C’erano oltre mille persone ad ascoltare lo scrittore Antonio Scurati, il padre della trilogia “M”, uno dei casi editoriali degli ultimi anni (da cui presto vedremo anche una serie tv targata Sky Original), a uno degli incontri che oggi hanno chiuso l’VIII edizione di Biennale Democrazia, la manifestazione culturale ideata e presieduta da Gustavo Zagrebelsky. Un’edizione dal titolo “Ai confini della libertà” – che ha visto alternarsi per quattro giorni 220 ospiti da tutto il mondo, in più di 100 incontri – che ha raccolto oltre 48.000 partecipanti e ha visto Torino trasformarsi in un vero e proprio laboratorio di democrazia. La manifestazione è partita giovedì scorso con il dialogo fra la giornalista Francesca Mannocchi e la giornalista ed attivista turca Ece Temelkuran su “Come nasce una dittatura”, anticipato dalla lettura di una lettera della senatrice a vita Liliana Segre. E oggi si è chiusa con Antonio Scurati che ha riflettuto, assieme alla vicedirettrice del Fatto quotidiano Maddalena Oliva, su come “Mussolini inventó (anche) il populismo”.
Il grande successo della trilogia “M” (M – Il figlio del secolo, M – L’uomo della provvidenza, M – Gli ultimi giorni dell’Europa) sta non tanto nell’idea di un “suggestivo ritorno storico, a 100 anni dai fatti che racconto”, spiega Scurati, quanto proprio nella grande attualità di un personaggio come il Mussolini politico. “Io credo che l’attualità di Mussolini dipenda da alcune sue intuizioni su ciò che sarebbe divenuta la politica nell’era delle masse, che allora si apriva e oggi giunge nella sua fase matura”.

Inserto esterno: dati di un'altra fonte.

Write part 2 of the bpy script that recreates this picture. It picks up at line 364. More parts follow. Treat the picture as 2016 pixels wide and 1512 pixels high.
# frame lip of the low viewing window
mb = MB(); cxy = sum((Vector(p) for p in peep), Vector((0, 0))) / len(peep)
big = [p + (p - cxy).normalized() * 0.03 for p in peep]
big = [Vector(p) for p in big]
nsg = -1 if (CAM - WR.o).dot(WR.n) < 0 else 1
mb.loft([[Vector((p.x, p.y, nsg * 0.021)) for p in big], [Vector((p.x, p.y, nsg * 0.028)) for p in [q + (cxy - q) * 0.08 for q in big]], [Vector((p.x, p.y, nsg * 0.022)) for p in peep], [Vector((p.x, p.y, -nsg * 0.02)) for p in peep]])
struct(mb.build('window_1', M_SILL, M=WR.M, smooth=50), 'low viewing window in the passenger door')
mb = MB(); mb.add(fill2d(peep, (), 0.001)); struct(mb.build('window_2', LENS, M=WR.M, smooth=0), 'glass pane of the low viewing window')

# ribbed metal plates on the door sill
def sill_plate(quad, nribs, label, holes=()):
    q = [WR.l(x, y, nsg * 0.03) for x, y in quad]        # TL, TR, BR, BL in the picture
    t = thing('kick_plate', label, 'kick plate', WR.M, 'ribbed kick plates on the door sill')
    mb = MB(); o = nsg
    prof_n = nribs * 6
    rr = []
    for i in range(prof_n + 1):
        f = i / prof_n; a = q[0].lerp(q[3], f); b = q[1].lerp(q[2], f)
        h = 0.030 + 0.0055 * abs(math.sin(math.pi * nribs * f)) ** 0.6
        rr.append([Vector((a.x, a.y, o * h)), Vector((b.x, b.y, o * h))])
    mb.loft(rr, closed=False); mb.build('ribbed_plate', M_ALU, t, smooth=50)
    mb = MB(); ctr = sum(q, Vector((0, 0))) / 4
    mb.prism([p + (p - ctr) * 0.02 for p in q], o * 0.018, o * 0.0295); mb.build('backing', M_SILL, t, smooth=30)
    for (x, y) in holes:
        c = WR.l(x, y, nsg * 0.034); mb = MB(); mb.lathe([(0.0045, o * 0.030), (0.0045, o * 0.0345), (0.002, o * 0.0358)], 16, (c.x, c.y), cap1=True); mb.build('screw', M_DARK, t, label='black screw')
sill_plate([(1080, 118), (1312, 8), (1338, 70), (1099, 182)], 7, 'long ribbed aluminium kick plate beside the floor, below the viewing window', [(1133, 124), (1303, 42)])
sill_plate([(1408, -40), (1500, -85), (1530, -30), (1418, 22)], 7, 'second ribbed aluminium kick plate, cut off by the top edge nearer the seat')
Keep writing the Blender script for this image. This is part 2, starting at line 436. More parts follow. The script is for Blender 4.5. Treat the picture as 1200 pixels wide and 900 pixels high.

Senza mai dimenticare “la mano con cui Mussolini e il fascismo stuprarono l’Italia”, Scurati si concentra sull’altra mano, quella con cui Mussolini riuscì a sedurre l’Italia, passando nel giro di tre anni dall’essere un politico sconfitto, fallito, reietto, al diventare il popolo. Troppo facile, e fuorviante, dire che “oggi loro sono tornati, non voglio fare la parte da copione dello scrittore di sinistra, perché la violenza delle squadre fasciste per le strade non c’è”, risponde Scurati. Ma c’è – ed è più sottile – allora come oggi, una seduzione autoritaria. Il Mussolini inventore del populismo intuì non solo l’importanza dell’identificazione totale tra corpo del leader e popolo (Io sono il popolo. Il popolo sono io); i meccanismi di esclusione dell’estraneo, del diverso, del dissidente; la prontezza da “opportunista funambolico” con cui tradire e rinnegare se stesso (da socialista a fermo persecutore dei socialisti, da anticlericale a clericale, da pacifista a belligerante…). Intuì soprattutto – ed è qui che si fanno più forti certi richiami con l’oggi e con alcuni dei leader politici sulla scena italiana ma non solo – la forza della “semplificazione” e dell’antipolitica (Noi non siamo la politica, siamo l’antipolitica. Noi non siamo un partito, siamo l’anti-partito) contro le vecchie mummie del Palazzo.
Mussolini, spiega Scurati, sostiene che “la democrazia si è rivelata un esperimento fallimentare, il Parlamento complica inutilmente la vita, tutti i problemi si riducono a un unico nemico invasore, il nemico sta di fronte a te e io sto al tuo fianco”. È l’uomo che guida le masse non precedendole e indicando obiettivi alti e lontani, ma “fiuta, come le bestie, il tempo che viene”. E cosa fiuta? Fiuta il malessere, la “paura delle speranze degli altri”. Ed è proprio soffiando su quelle passioni tristi, su quella malinconia di un popolo stanco e impaurito che Mussolini – “dovete immaginarlo come un contenitore vuoto che più soffia è più si riempie e diventa grande” – conquista l’Italia. “La platea che Mussolini si trova davanti al teatro Lirico (…) le facce non sono già più le stesse (…) – scrive Scurati nel suo M – Il figlio del secolo – si notano commercianti, impiegati statali, quadri dirigenti di basso livello, le giacchette dignitose e lise della piccola borghesia impoverita dall’inflazione galoppante”. Cento anni fa, come oggi, quel popolo immalinconito è ancora qui, tra noi.